======== DATA ENTRIES

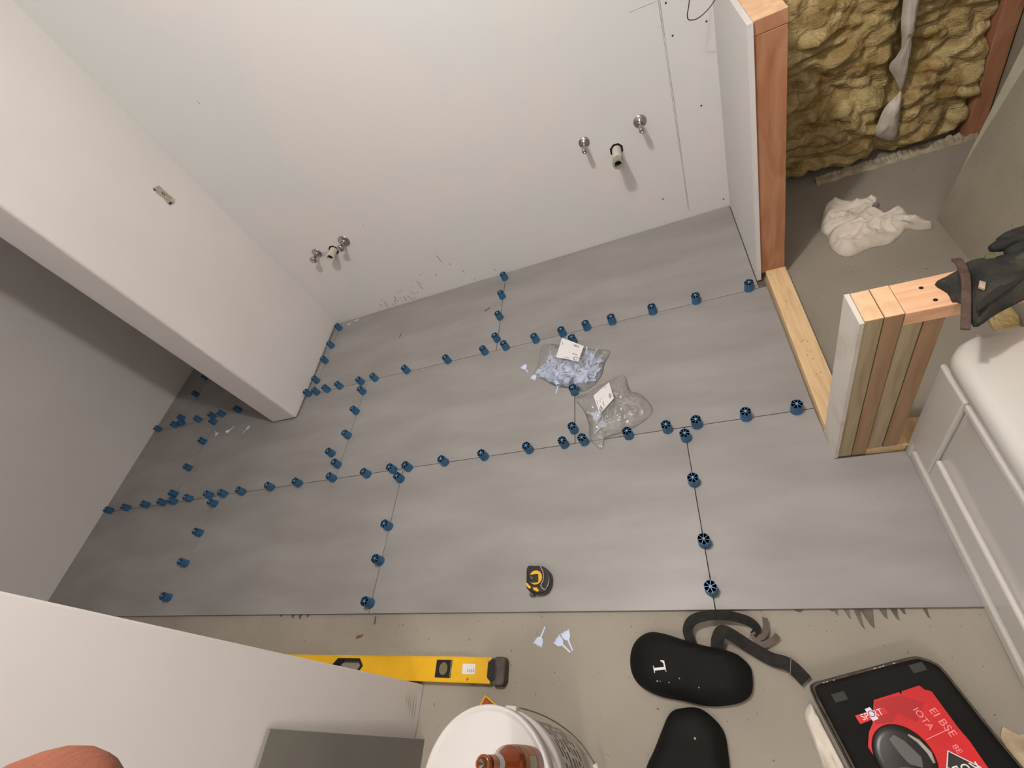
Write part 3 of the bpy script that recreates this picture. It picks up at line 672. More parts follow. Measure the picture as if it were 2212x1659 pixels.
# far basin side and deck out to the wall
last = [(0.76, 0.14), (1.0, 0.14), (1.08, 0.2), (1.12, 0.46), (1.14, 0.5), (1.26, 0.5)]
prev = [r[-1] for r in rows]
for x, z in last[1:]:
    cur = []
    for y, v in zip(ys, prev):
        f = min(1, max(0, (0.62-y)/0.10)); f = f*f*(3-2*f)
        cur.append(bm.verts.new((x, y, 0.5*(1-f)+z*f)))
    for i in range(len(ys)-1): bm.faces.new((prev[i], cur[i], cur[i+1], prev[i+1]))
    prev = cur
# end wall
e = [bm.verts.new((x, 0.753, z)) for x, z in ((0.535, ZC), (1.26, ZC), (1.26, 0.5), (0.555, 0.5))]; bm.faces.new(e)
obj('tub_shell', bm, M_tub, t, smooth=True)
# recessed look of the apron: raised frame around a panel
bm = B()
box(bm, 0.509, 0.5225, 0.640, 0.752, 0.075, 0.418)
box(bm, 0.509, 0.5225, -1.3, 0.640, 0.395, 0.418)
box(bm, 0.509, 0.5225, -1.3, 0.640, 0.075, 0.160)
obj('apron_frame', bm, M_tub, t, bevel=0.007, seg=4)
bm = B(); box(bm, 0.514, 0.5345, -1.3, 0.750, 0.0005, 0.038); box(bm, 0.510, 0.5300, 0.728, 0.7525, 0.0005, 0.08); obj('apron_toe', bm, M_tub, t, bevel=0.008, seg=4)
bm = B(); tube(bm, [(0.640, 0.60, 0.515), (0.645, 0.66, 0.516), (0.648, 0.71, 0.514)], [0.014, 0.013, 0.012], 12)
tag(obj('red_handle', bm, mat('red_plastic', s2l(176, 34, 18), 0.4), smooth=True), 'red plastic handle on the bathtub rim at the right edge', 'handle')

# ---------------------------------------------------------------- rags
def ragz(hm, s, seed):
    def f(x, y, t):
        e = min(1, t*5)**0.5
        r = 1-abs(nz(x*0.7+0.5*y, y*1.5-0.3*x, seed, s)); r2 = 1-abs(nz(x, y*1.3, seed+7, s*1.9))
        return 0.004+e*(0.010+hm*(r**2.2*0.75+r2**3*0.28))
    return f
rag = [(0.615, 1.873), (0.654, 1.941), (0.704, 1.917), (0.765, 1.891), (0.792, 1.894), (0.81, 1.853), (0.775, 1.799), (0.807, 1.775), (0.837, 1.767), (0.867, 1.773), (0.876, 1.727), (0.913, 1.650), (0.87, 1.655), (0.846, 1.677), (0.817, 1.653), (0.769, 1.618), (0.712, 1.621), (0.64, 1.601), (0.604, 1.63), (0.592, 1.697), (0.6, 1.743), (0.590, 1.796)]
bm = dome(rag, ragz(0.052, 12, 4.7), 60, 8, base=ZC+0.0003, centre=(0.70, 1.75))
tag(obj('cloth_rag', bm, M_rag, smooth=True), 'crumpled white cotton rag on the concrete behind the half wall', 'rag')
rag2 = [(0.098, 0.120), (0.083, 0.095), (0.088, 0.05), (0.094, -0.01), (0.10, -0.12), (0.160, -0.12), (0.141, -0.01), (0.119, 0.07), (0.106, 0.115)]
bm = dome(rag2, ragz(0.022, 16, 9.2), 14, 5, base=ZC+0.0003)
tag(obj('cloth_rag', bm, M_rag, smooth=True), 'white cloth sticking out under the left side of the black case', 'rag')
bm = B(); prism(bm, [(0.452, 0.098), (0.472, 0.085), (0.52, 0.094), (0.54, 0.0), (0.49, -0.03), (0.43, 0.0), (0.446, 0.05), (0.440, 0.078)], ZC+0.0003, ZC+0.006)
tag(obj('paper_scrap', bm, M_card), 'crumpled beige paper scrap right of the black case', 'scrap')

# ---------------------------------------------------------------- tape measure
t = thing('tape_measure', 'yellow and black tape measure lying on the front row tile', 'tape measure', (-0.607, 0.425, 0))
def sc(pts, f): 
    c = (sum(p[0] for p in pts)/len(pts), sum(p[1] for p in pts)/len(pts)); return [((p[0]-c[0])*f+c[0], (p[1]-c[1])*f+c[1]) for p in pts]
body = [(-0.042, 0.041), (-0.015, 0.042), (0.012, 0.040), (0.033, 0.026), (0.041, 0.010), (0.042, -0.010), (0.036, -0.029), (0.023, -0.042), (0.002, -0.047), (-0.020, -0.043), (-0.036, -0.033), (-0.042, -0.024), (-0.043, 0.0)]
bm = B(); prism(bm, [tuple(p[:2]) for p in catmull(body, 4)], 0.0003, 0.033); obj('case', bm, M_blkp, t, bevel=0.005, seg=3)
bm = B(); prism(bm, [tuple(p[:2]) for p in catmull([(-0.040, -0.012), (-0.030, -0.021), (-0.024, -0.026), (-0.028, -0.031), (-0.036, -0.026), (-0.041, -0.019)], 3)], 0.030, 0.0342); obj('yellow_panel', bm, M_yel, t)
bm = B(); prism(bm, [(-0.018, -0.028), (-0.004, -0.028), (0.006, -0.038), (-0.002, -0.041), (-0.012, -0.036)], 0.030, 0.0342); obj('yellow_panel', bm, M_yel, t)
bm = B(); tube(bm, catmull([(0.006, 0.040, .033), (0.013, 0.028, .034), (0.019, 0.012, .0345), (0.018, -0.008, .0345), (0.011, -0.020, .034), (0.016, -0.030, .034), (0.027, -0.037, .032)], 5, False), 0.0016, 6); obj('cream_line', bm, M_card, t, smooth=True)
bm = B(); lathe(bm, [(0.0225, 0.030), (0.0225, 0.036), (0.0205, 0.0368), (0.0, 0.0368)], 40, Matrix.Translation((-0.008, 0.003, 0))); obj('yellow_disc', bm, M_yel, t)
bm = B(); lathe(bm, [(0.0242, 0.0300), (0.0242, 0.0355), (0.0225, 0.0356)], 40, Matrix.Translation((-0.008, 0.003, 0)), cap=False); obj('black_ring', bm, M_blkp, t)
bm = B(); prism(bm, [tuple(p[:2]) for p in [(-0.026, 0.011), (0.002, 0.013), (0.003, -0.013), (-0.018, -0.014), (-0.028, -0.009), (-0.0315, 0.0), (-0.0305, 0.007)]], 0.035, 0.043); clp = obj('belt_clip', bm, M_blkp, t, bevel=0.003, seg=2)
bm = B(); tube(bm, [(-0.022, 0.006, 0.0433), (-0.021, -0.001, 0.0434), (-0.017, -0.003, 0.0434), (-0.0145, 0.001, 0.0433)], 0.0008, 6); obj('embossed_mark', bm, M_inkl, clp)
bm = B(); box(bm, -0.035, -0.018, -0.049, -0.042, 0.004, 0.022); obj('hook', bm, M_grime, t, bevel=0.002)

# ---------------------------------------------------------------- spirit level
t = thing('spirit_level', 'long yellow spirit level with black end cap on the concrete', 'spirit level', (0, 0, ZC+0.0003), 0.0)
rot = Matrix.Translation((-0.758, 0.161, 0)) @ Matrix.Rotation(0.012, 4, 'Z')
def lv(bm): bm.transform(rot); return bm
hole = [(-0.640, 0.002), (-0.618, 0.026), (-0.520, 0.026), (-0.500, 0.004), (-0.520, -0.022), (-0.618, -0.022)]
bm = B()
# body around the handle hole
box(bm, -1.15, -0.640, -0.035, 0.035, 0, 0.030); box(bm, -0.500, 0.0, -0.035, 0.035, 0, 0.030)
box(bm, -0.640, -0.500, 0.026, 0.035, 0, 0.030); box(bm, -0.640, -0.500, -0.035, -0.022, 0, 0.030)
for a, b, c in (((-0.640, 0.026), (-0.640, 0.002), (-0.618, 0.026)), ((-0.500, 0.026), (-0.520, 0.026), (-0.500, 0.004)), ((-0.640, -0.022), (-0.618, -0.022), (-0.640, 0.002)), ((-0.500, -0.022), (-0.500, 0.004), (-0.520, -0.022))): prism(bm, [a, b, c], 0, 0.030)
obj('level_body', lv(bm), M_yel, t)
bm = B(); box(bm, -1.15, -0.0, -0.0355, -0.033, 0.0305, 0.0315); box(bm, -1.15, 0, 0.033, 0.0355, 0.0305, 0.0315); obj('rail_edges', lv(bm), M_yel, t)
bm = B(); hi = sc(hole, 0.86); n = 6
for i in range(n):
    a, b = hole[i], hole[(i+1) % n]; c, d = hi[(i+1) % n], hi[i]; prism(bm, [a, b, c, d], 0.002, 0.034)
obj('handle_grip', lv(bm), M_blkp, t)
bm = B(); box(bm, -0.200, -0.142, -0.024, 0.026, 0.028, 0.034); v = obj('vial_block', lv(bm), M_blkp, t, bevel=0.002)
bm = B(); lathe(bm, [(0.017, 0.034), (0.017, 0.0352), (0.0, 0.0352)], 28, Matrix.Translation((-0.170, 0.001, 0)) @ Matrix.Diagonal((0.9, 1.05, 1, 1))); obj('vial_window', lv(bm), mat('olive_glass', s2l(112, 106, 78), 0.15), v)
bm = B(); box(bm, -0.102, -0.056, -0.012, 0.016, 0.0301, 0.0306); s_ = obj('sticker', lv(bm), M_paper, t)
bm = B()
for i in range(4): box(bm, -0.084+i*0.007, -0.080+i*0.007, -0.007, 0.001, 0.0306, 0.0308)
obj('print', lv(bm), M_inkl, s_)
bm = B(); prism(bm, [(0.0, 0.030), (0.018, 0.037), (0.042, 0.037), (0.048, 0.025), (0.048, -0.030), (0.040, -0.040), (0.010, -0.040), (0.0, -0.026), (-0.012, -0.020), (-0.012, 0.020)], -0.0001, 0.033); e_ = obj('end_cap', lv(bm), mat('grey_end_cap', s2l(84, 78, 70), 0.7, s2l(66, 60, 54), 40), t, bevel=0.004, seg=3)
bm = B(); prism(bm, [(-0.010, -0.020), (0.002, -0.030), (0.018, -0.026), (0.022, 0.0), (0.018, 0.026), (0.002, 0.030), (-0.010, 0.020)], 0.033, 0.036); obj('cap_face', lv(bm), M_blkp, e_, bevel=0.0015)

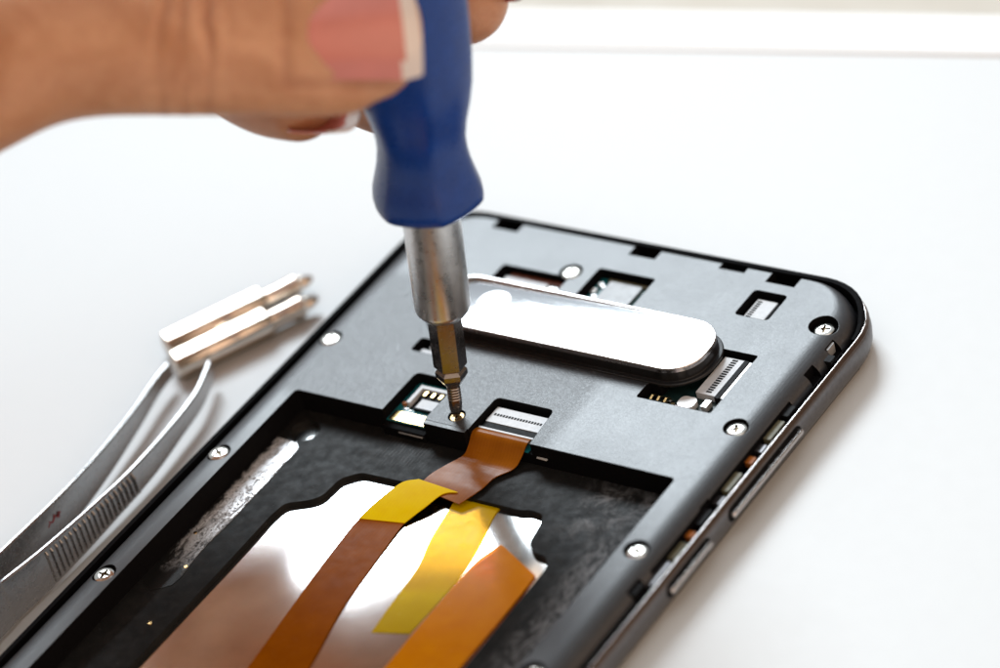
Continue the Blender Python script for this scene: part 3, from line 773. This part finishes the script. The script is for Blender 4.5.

================

— DIRECTIONS —
Search the preceding listing for the word "script" and pull out every line that holds it.

— SOLUTION TO THE PROBLEM —
Write part 3 of the bpy script that recreates this picture. It picks up at line 672. More parts follow. Measure the picture as if it were 2212x1659 pixels.
Continue the Blender Python script for this scene: part 3, from line 773. This part finishes the script. The script is for Blender 4.5.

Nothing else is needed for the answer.